Over the following two days, my guide, Jannie, showed me extraordinary scenes of San striding single-file across sandstone rock faces, some with bags and karosses, others bristling with quivers and bows. Equally vivid in 10,000-year-old red-ochre paint were processions of elephants and the unmistakable shape of an aardvark, eland and hare.

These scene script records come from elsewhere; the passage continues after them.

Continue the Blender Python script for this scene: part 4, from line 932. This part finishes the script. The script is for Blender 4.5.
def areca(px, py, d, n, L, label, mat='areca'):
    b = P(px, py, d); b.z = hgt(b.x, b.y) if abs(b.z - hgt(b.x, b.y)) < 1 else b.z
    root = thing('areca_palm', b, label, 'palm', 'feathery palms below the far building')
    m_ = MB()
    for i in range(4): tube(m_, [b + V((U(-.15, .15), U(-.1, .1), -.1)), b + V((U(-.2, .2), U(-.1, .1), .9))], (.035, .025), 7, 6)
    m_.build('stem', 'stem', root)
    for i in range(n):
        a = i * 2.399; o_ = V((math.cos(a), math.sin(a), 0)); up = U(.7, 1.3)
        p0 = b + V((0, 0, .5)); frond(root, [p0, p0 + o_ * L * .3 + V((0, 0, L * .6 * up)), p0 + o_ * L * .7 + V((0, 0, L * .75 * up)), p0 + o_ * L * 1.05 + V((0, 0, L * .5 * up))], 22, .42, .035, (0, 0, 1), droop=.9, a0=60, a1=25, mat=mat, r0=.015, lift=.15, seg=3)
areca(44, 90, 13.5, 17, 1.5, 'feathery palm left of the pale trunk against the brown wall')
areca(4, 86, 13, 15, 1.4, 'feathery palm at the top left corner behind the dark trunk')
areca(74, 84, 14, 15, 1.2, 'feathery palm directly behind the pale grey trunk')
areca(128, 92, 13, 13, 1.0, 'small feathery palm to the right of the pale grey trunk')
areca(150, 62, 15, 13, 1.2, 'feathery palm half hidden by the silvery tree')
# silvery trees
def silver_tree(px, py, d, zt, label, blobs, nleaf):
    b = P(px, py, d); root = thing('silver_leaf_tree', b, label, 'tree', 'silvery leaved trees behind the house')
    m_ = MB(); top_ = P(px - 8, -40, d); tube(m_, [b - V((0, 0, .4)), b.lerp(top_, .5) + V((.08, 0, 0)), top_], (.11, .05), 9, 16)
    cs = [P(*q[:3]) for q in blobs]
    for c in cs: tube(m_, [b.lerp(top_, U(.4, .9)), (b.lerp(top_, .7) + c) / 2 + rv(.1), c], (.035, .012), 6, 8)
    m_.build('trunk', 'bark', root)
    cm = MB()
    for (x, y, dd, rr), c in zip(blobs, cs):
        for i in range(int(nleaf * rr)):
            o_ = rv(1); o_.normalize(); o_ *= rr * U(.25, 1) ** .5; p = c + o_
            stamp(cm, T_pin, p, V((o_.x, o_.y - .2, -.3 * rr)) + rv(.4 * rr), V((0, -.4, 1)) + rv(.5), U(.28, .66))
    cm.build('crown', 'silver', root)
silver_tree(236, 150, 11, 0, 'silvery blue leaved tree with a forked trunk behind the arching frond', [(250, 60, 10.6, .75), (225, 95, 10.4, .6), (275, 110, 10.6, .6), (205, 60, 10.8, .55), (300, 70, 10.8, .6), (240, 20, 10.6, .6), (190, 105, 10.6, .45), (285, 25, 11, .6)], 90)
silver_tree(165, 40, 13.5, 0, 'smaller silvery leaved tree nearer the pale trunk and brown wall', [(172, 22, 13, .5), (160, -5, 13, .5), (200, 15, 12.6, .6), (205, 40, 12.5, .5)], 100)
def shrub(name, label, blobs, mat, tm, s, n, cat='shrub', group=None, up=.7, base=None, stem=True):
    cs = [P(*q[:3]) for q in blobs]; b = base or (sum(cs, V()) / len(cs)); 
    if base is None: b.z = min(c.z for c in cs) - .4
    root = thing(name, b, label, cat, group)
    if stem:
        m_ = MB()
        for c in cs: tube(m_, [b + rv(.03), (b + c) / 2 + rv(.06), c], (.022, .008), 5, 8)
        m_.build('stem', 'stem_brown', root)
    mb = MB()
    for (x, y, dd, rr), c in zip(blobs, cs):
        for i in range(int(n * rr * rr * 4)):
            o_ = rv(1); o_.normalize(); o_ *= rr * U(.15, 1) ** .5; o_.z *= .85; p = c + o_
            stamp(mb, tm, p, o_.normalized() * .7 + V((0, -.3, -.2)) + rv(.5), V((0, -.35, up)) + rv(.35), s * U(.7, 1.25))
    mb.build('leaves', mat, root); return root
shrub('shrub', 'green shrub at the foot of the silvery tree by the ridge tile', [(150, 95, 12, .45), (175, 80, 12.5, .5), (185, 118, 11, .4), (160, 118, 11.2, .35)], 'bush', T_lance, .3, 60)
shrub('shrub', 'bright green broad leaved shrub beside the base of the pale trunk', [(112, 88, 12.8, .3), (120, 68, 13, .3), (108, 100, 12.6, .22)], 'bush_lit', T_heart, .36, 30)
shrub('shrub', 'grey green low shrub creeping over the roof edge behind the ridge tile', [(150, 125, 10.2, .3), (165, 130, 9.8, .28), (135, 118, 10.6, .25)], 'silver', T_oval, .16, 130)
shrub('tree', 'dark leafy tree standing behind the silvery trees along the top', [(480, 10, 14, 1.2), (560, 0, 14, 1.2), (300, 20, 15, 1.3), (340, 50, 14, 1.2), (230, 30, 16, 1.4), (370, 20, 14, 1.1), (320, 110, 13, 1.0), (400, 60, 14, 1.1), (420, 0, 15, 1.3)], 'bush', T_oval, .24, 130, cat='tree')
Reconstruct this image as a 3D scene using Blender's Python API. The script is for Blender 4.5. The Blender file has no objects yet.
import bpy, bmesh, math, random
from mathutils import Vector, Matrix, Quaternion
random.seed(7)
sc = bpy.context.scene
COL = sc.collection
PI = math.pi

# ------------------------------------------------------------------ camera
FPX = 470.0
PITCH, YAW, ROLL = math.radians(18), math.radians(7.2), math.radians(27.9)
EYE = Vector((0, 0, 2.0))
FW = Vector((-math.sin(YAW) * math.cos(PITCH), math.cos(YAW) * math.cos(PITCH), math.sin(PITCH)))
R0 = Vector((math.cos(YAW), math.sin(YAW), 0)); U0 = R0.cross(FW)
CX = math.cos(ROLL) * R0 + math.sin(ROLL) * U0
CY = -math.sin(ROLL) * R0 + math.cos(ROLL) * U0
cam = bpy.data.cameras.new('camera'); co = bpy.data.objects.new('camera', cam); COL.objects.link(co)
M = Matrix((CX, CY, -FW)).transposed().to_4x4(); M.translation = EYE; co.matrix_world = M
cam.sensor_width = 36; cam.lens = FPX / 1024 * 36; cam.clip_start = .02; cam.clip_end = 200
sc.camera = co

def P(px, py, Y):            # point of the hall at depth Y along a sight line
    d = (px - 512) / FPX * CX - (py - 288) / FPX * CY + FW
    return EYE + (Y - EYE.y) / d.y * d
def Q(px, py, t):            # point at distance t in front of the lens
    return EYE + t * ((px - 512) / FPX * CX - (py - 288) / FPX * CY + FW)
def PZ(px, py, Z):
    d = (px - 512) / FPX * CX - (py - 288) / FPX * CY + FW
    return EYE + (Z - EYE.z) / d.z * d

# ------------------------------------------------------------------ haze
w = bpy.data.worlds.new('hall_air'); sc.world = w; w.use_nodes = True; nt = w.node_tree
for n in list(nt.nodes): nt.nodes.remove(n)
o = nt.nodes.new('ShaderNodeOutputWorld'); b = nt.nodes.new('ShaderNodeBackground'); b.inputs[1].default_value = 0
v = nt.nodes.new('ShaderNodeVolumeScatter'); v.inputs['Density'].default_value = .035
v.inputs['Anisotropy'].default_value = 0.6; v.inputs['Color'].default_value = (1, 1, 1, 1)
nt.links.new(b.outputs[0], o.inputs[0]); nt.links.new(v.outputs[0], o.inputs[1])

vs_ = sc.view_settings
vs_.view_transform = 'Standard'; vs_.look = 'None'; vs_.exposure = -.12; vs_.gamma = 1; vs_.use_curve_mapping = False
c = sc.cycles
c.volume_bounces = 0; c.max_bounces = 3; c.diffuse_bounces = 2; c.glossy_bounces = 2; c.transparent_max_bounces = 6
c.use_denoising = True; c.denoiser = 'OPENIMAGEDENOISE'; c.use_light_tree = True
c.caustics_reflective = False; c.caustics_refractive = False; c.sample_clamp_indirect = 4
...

“When you first look at them,” said Jannie, “the paintings seem to simply portray a narrative view of the San’s daily life – like an ancient diary.” But he was quick to correct this preconception. An arresting study of San hunters firing arrows into an adult elephant, its calf with trunk raised in supplication, surely couldn’t be taken literally. “The lightweight arrows used by the San could never have pierced elephant hide,” he explained. Then there was a surreal sequence of a human transfiguring into an antelope. These, along with the supernatural creatures and strange patterns of curves and zigzags, suggested that at least some of the rock art had been envisaged by shamans as they entered a trance.

The spellbinding San art of Bushmans Kloof evokes a certain melancholy too. As we hiked the Crystal Springs Trail, walking single-file through drifts of Clanwilliam daisies and squirming through a ravine to wade barefoot in a hidden pool, it was not hard to imagine others, from a long time ago, treading the same path.